Brie is the manager of an Italian restaurant chain who wins a chance to attend the franchise’s educational immersion program in Italy. What she thought would be a romantic getaway devolves into chaos and catastrophe. Deadline’s SXSW review here.

National Geographic Documentary Films presents The Territory, the first feature by Alex Pritz, produced by Darren Aronofsky and Sigrid Dyekjaer. Opens at the Film Forum in NYC and Laemmle in LA with a national rollout to followPremiered at Sundance, winning the Special Jury Award for Documentary Craft and World Cinema Documentary Audience Award. It follows the fight of the Indigenous Uru-eu-wau-wau people in Brazil – less than 190 of them – against land-grabbing incursions of non-native farmers causing major deforestation. Co-produced by the Uru-eu-wau-wau community. Gripping verite-style footage shot by the community, who set up a media team to expose what happening on the ground. Deadline story here.

Super Ltd presents Three Minutes – A Lengthening. Narrated by Helena Bonham Carter, Directed by Bianca Stigter and executive produced by Steve McQueen. A discovery of three minutes of footage from a Jewish community in Poland in 1938. Opens in NYC at the Quad Cinema. Premiered at the Giornate degli Autori in Venice last year, official selection at Toronto, Telluride and at Sundance 2022. See Deadline’s Sundance Studio here. The footage, shot by David Kurtz in 1938, are the only moving images remaining of the Jewish inhabitants of Nasielsk, Poland before the Holocaust. The film explores the human stories hidden within the celluloid. Expanding next week.

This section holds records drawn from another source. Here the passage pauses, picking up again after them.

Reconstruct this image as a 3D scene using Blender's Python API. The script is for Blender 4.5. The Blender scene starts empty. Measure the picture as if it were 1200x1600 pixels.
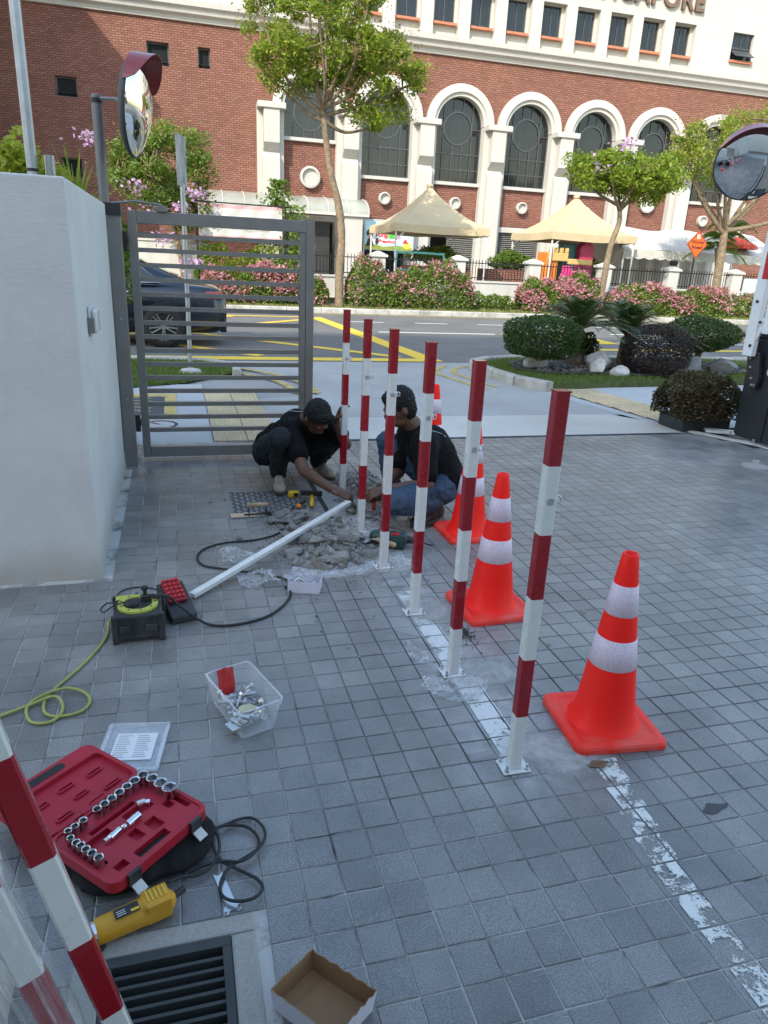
import bpy, bmesh, math, random
import numpy as np
from mathutils import Vector, Matrix, Euler
random.seed(7)
RNG = np.random.default_rng(7)
SC = bpy.context.scene
COL = SC.collection
PI = math.pi

# ------------------------------------------------------------------ camera, sky, sun, exposure
cam_data = bpy.data.cameras.new('camera')
cam = bpy.data.objects.new('camera', cam_data)
COL.objects.link(cam)
cam_data.sensor_fit = 'VERTICAL'
cam_data.sensor_height = 36.0
cam_data.lens = 25.13
cam_data.clip_start = 0.05
cam_data.clip_end = 800
_r = (0.96287446, -0.26608255, 0.04552861)
_d = (-0.04736686, -0.33257045, -0.94188815)
_f = (0.26576147, 0.90476349, -0.33282708)
cam.matrix_world = Matrix(((_r[0], -_d[0], -_f[0], 0.0), (_r[1], -_d[1], -_f[1], 0.0), (_r[2], -_d[2], -_f[2], 1.51), (0, 0, 0, 1)))
SC.camera = cam

SUN_DIR = Vector((0.85, 1.0, -1.0)).normalized()        # the way the light travels
SUN_EL = math.asin(-SUN_DIR.z)
world = bpy.data.worlds.new('World')
SC.world = world
world.use_nodes = True
wn = world.node_tree
wn.nodes.clear()
sky = wn.nodes.new('ShaderNodeTexSky')
sky.sky_type = 'NISHITA'
sky.sun_disc = False
sky.sun_elevation = SUN_EL
sky.sun_rotation = math.atan2(-SUN_DIR.x, -SUN_DIR.y)
sky.air_density = 1.6
sky.dust_density = 1.3
sky.ozone_density = 1.2
bg = wn.nodes.new('ShaderNodeBackground')
bg.inputs['Strength'].default_value = 0.15
wo = wn.nodes.new('ShaderNodeOutputWorld')
wn.links.new(sky.outputs[0], bg.inputs[0])
wn.links.new(bg.outputs[0], wo.inputs[0])

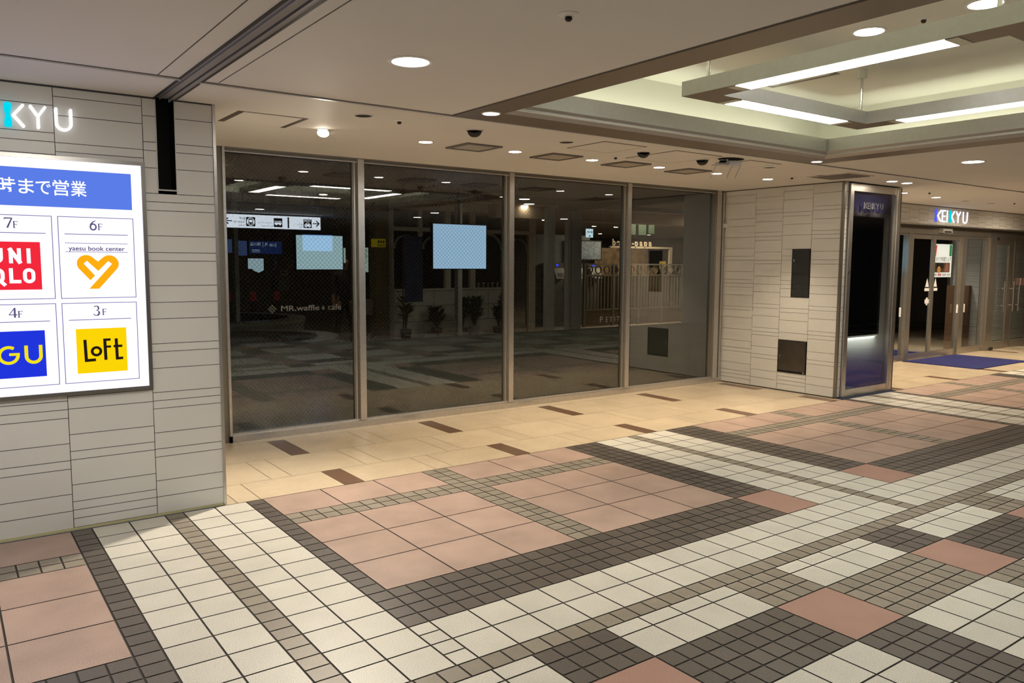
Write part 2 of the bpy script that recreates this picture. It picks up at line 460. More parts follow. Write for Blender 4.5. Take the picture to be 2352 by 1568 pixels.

Vertical Entertainment presents writer-director Robert Budreau’s dramatic thriller Delia’s Gone on 214 screens. Louis (Stephan James), who has a mental disability lives with his older sister Delia (Genelle Williams), who struggles with addiction following their father’s death. After a night of drinking, her truck is found abandoned at a bar, drawing suspicion from the local sheriff (Marisa Tomei) who soon discovers she’s been killed. Evidence points to Louis who, pressured by police, pleads guilty and is sentenced to five years in prison for his sister’s murder. Confined to a home care facility, he’s visited by Stacker (Travis Fimmel), one of the men to last see Delia alive. It seems there’s more to her death than meets the eye.

Screen Media opens The Immaculate Room on ten screens. Starring Emile Hirsch, Kate Bosworth, Ashley Greene and M. Emmet Walsh, Written and directed by Mukunda Michael Dewil. Follows a seemingly perfect couple who take part in a psychological experiment that will reward them $5 million if they can stay in a perfectly white room for 50 days. But the room is much more than it seems.

Good Deed Entertainment and Cranked Up Films Present Latvian fairy tale Squeal in NYC (Alamo Manhattan) and LA (Laemmle Music Hall). Filmmaker Aik Karapetian’s dark comedy played at Fantastic Fest. Samuel (Kevin Janssens) is far from home searching for his father in remote Eastern Europe on the edges of a mythical forest. A minor road accident leads to an unfortunate chance meeting with a pig-farmer’s daughter Kirke (Laura Siliņa).